What I value in our relationship:

honesty-  I prefer honest appraisal to the signals of "kindness", it's more real and provokes me to evaluate myself. You can have both, but sometimes, honesty requires a partner to confront the other.

growth - there's no way I want to be with someone who hasn't changed since we met, and I can't for a moment be the person "formed" when we married in our 30s

respect - we can disagree about the fundamentals, but acknowledge another point of view

independence - if  we can't each have our own space to grow, experience and develop, what are we bringing to the table

And then kismet - all the reasons we found each other.  A shared sense of humour, intellectual interests, values, physical attraction, a commitment to keeping "the flame" burning.

Also, I don't think there's anything wrong with going to bed angry with your partner or not resolving a conflict.
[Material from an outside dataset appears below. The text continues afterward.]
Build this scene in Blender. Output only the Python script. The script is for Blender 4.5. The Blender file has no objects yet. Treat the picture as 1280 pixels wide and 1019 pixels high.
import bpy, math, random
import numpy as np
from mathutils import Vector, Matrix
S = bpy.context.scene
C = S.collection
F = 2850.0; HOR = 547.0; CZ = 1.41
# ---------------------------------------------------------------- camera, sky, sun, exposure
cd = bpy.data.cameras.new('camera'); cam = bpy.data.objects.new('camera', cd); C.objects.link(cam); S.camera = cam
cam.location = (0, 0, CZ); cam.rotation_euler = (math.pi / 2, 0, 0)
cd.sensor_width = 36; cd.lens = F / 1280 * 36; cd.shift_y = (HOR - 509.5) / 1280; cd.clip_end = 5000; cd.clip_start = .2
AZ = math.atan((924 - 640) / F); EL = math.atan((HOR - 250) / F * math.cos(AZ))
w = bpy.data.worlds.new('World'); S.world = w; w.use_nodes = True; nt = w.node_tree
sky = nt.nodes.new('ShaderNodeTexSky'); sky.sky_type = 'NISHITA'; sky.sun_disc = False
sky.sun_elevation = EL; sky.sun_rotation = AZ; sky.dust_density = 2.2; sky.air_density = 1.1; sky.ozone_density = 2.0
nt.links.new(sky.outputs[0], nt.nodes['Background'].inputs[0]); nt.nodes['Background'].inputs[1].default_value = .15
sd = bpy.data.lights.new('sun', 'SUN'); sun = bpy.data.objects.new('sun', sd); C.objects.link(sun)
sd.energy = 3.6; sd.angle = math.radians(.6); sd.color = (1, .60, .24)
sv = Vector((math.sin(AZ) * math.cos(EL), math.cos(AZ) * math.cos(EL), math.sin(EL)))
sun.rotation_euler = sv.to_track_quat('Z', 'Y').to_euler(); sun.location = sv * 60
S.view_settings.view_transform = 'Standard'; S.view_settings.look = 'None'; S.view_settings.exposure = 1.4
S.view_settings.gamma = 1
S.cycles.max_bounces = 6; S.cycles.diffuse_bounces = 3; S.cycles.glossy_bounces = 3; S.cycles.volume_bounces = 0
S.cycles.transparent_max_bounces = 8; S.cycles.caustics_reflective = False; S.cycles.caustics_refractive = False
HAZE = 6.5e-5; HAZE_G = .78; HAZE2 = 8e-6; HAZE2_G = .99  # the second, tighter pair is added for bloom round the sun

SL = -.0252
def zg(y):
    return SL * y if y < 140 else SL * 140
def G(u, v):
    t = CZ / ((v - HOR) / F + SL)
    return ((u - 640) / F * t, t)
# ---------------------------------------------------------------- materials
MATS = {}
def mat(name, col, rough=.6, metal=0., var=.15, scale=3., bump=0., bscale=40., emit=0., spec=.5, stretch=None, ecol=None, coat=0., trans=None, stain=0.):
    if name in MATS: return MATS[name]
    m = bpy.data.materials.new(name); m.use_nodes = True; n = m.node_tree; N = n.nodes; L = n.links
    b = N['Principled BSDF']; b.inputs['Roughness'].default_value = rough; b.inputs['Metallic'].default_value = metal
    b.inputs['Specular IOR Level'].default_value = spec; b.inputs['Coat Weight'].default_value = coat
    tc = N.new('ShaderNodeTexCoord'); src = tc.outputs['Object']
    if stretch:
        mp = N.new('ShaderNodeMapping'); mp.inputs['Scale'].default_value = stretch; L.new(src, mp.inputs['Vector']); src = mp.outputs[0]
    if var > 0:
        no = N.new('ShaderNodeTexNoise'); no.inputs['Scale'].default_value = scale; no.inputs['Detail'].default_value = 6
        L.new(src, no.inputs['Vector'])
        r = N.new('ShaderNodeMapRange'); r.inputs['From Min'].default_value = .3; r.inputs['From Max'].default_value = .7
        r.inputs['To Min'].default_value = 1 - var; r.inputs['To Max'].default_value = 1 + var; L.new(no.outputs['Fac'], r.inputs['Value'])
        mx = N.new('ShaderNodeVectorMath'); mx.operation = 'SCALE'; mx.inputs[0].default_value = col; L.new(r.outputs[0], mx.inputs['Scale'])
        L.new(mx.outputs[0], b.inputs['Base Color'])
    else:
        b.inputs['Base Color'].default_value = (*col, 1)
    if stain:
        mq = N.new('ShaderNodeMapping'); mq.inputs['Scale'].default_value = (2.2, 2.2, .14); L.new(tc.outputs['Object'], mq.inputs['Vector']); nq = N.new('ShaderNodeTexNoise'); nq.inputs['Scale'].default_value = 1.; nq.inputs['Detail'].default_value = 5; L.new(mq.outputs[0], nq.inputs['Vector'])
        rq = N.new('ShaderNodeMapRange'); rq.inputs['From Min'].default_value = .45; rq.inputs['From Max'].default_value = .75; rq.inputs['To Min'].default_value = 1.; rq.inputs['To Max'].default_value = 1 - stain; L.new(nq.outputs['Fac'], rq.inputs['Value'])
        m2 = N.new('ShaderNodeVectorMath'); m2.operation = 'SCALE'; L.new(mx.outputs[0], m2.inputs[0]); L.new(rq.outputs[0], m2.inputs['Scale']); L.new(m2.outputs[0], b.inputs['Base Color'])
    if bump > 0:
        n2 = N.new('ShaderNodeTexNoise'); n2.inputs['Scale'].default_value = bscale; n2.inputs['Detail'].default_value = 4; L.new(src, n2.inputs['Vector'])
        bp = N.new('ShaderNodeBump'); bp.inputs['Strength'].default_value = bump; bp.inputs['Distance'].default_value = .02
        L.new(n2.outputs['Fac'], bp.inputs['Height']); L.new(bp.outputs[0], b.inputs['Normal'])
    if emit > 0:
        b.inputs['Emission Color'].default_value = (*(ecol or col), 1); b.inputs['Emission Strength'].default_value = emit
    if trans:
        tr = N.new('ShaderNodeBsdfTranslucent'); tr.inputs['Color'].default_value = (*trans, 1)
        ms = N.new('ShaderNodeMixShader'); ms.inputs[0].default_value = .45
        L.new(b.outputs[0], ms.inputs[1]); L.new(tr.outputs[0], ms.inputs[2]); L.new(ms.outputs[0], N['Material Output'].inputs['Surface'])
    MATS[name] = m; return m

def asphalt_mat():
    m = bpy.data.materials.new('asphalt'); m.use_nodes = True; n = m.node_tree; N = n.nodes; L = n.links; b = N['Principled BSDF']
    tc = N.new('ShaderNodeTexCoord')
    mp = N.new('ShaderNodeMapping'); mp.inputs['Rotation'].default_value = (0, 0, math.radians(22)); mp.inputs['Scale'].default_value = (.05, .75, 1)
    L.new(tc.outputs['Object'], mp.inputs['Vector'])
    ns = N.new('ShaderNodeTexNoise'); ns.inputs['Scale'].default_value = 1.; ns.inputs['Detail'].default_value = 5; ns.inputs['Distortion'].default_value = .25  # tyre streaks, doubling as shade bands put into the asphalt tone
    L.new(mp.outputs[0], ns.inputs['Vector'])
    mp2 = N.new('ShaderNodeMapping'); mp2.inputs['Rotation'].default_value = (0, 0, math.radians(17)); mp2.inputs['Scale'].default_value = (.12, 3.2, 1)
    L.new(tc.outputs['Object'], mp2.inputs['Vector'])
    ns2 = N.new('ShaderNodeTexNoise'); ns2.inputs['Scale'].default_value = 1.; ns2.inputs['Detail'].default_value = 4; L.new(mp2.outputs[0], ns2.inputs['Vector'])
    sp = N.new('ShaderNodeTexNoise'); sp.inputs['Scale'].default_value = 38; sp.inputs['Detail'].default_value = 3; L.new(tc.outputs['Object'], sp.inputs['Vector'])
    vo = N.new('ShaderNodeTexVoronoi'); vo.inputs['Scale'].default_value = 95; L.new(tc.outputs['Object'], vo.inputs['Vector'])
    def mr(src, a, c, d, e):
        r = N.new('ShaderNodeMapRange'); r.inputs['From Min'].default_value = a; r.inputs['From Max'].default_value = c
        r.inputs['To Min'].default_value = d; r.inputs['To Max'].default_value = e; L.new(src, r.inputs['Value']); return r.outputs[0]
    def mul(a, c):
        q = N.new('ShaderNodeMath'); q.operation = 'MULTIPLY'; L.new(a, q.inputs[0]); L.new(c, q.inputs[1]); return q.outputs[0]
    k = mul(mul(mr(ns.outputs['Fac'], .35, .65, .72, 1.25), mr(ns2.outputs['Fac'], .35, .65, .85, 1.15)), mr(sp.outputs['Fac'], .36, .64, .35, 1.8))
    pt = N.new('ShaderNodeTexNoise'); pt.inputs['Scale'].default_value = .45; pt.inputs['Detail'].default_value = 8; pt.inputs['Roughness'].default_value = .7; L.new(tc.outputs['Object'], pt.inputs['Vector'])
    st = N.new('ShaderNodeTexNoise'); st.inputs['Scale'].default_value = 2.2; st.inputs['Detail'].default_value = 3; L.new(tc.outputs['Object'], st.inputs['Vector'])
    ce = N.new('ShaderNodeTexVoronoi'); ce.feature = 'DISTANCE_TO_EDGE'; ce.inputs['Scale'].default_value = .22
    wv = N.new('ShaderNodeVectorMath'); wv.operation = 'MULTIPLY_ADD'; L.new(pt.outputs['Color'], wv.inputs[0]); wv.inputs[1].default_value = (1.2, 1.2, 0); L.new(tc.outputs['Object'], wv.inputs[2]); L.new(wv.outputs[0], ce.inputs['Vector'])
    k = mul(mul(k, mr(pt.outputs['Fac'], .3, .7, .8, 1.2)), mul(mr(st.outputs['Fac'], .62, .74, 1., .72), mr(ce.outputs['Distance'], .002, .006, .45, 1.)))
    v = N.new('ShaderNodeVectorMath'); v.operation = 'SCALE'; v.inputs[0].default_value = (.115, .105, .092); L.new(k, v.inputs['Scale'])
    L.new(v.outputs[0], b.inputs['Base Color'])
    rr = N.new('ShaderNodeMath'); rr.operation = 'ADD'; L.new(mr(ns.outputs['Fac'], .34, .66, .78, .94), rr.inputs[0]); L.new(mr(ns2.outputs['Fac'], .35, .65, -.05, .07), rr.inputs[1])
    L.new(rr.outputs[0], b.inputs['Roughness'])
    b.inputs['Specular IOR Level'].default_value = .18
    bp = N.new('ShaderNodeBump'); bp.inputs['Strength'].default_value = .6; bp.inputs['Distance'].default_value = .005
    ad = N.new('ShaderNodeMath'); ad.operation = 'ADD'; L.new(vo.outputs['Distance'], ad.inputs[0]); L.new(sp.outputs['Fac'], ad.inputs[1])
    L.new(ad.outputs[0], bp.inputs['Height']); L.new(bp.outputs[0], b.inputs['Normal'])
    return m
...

I don't ever want to be in the situation of compromising myself or my beliefs.  It's ok to agree to disagree.  It's ok to argue.  In fact, if I couldn't challenge my husband on a fairly regular basis, there's no way I would want to be married.

To the OP, when I look at your list, quite reasonably it's very much about your needs, and it's great that you're formulating them and naming what you need.  But if you want to have a successful marriage, take some time to also think about the list your partner would make.

I think there's a false ideal that marriage is a commitment you make when you take your vows.  The reality is that it should be a commitment you make every day.  It needs to be nourished. It is absolutely about give and take.

When I have the "irrits" about our relationship, or I feel like we're in a rut, I simply ask myself - better or worse?  Not just for better or worse, but is my life better or worse with my husband in it.